I then played it for my kid and I really thought he might have some sort of episode right on the living room couch from laughing so hard. Not only were locals taken in by this but, I managed to send the audio to a friend of mine who couldn't get over the fact that I got through that interview with, as he put it, “all that hilarity” going on in the background.

My kid had some friends over last night and they looked bored, as teens often do. No worries as I played them the tape. We couldn't curb our enthusiasm over the whole deal and I am surprised that the police didn't whip into the driveway.

Needless to say, but I will, of course, I have had “Put the Lime in the Coconut” stuck in my head on a constant loop since it came to light. My son is now humming and singing the tune as well on a regular basis.

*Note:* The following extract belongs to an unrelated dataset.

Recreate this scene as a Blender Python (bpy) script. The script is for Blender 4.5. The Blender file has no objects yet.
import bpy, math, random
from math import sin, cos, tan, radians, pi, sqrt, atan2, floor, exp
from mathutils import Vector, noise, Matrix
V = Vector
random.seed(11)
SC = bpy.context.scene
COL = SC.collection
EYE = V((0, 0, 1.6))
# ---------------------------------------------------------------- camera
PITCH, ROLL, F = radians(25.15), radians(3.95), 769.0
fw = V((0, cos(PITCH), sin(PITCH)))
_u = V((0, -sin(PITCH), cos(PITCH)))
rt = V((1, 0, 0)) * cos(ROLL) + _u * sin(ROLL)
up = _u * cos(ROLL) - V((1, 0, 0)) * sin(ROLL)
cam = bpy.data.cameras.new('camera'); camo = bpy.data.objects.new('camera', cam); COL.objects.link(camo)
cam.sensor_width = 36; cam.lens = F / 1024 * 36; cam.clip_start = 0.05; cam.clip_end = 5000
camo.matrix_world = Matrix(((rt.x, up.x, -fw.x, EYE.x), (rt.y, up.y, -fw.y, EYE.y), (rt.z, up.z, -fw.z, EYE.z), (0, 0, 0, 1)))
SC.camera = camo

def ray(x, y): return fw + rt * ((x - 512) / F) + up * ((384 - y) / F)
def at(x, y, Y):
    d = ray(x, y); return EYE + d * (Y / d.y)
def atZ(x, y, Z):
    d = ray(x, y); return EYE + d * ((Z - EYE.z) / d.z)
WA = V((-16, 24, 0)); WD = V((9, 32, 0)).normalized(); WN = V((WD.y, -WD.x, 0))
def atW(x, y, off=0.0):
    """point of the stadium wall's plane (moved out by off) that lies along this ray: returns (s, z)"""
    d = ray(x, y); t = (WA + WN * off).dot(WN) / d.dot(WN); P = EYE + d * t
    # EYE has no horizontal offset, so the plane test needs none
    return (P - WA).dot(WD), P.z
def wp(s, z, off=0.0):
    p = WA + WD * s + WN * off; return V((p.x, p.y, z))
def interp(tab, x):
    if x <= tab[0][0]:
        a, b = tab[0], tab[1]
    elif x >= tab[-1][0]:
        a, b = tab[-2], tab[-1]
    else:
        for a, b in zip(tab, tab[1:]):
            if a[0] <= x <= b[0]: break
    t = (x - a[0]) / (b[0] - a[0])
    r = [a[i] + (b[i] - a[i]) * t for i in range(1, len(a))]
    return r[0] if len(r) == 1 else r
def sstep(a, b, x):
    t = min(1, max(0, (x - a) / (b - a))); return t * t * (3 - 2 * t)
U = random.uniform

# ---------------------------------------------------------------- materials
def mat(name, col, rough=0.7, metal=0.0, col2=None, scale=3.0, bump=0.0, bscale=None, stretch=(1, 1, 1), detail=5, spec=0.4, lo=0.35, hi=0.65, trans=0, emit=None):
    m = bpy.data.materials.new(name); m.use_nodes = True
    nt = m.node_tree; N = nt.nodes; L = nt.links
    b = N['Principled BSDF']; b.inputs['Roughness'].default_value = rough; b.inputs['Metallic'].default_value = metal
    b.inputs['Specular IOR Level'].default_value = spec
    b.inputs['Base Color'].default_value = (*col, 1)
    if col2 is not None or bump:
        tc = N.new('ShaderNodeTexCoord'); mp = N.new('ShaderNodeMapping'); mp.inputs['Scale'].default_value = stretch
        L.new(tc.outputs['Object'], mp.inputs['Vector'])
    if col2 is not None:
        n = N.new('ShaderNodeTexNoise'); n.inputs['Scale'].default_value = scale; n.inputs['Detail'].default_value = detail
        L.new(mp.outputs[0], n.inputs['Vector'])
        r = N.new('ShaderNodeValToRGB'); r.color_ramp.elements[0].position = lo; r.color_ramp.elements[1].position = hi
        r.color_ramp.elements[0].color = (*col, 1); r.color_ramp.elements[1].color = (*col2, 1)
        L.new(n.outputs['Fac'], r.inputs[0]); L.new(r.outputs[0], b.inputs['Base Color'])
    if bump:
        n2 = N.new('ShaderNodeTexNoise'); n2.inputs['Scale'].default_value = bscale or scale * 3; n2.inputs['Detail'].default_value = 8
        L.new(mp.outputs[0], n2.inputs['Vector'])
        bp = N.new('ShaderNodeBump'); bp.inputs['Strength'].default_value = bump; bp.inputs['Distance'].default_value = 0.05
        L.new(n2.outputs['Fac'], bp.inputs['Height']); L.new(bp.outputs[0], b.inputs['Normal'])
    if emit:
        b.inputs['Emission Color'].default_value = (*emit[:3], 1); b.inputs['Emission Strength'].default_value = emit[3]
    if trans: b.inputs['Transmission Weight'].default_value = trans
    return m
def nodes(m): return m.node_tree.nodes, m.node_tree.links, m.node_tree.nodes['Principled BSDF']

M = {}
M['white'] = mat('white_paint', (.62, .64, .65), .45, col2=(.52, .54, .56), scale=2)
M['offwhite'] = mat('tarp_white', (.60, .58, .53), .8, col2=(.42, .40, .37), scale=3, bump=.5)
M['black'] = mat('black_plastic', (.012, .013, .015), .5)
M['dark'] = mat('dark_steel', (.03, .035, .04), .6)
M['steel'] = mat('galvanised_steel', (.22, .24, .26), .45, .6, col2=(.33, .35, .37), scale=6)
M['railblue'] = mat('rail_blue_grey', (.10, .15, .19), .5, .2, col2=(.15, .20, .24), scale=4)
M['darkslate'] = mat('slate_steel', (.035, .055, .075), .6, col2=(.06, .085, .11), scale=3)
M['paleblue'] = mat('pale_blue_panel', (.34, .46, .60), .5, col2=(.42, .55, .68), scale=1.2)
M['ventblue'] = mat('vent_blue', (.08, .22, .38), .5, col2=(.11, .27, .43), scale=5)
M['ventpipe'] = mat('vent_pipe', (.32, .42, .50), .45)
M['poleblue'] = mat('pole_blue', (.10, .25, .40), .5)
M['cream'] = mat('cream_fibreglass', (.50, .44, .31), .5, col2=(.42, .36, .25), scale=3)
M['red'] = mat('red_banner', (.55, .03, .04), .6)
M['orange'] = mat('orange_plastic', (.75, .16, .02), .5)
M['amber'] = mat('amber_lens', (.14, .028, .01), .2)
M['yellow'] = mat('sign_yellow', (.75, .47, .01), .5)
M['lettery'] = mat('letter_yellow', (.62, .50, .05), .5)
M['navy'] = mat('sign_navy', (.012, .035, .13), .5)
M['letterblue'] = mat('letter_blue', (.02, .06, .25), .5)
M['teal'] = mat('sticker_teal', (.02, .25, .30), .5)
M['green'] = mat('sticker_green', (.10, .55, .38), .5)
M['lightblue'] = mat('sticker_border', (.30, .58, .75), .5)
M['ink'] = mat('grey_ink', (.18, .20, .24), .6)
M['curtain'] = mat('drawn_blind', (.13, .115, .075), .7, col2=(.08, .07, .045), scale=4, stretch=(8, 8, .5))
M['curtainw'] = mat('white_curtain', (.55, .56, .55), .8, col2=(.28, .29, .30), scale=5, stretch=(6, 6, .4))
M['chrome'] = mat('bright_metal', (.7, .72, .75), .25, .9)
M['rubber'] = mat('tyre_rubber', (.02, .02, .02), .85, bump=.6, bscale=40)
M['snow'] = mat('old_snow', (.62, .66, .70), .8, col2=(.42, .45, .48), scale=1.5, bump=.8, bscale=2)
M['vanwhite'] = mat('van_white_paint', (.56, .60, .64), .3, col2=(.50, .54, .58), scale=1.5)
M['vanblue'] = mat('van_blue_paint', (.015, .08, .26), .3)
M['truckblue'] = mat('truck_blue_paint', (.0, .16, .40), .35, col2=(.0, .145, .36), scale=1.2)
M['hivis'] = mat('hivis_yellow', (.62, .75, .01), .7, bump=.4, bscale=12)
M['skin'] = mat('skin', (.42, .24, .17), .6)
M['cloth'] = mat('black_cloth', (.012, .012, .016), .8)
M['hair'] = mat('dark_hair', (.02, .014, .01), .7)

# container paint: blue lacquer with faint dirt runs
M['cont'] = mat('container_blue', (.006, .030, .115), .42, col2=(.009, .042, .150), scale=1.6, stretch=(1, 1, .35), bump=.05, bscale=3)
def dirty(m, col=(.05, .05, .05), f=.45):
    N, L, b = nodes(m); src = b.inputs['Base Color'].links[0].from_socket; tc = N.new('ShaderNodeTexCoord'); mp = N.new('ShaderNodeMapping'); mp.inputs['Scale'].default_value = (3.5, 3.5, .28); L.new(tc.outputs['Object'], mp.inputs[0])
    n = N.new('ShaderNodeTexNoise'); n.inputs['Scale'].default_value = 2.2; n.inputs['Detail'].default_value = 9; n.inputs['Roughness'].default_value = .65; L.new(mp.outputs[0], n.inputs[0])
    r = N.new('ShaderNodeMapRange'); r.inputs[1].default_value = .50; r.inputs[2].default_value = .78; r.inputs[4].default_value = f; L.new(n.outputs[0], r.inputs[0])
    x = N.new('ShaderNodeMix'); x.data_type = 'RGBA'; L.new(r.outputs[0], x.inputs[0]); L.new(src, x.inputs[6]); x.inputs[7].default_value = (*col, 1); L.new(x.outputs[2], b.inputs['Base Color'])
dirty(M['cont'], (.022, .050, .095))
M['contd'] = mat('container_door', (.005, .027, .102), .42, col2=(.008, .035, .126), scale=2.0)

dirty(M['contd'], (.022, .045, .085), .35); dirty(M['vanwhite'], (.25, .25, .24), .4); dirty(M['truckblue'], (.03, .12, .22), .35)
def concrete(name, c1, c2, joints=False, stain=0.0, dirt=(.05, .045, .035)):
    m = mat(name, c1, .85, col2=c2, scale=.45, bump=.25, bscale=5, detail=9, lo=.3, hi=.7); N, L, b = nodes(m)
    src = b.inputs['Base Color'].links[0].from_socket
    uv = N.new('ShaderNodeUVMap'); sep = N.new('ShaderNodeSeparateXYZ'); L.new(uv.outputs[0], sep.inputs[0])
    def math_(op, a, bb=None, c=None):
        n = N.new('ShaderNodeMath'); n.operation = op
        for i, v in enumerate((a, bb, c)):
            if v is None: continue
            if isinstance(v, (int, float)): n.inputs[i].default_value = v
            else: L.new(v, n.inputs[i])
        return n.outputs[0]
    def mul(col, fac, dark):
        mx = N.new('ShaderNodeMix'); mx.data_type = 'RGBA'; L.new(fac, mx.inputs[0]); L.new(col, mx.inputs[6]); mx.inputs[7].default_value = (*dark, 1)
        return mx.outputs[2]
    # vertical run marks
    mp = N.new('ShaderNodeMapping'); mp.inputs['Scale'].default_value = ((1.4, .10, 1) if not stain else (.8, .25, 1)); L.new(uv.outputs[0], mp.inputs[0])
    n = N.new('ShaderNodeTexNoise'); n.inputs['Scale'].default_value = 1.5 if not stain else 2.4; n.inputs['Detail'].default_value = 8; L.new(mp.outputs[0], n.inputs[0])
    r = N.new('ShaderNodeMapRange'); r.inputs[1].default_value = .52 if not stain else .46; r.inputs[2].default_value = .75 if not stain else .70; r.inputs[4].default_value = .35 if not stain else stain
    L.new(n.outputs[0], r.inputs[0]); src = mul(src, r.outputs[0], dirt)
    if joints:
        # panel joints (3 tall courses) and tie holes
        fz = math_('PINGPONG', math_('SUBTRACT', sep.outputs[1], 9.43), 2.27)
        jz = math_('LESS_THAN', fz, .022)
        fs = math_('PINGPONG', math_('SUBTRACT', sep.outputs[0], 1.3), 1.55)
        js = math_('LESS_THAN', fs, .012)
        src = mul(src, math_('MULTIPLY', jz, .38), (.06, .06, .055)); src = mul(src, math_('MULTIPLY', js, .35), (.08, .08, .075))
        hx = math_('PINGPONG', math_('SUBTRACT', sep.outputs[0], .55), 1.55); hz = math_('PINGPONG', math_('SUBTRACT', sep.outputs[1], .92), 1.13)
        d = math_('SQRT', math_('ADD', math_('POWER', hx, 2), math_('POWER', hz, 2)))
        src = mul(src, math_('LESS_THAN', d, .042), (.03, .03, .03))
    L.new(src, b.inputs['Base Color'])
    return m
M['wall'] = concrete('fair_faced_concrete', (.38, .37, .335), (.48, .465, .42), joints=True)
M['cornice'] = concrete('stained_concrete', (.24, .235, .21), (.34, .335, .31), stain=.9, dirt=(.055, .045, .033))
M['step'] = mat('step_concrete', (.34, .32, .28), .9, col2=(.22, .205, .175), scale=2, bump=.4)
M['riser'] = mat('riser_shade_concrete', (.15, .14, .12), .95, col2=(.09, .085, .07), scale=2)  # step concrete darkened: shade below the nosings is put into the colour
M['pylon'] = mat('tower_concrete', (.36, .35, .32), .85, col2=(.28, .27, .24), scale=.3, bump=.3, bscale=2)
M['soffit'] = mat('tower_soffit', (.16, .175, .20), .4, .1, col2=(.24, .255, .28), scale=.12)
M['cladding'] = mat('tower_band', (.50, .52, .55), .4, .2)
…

I'm kind of surprised by my own behavior because I simply never gave a thought to the fact that a man was bellowing out a tune, with a ukulele, to boot, as I nonchalantly conducted an interview. It was an enchanting surprise when I hit that play button and has been a continuous source of sheer delight ever since.

In closing, I must thank Mr. Olah, (whose name I now have memorized due to listening to the tape over and over again), Margaret Staahl, (for just putting up with me in person and now in print), and anyone else associated with this extraordinarily lively scenario. Thank you to the max as this made my week!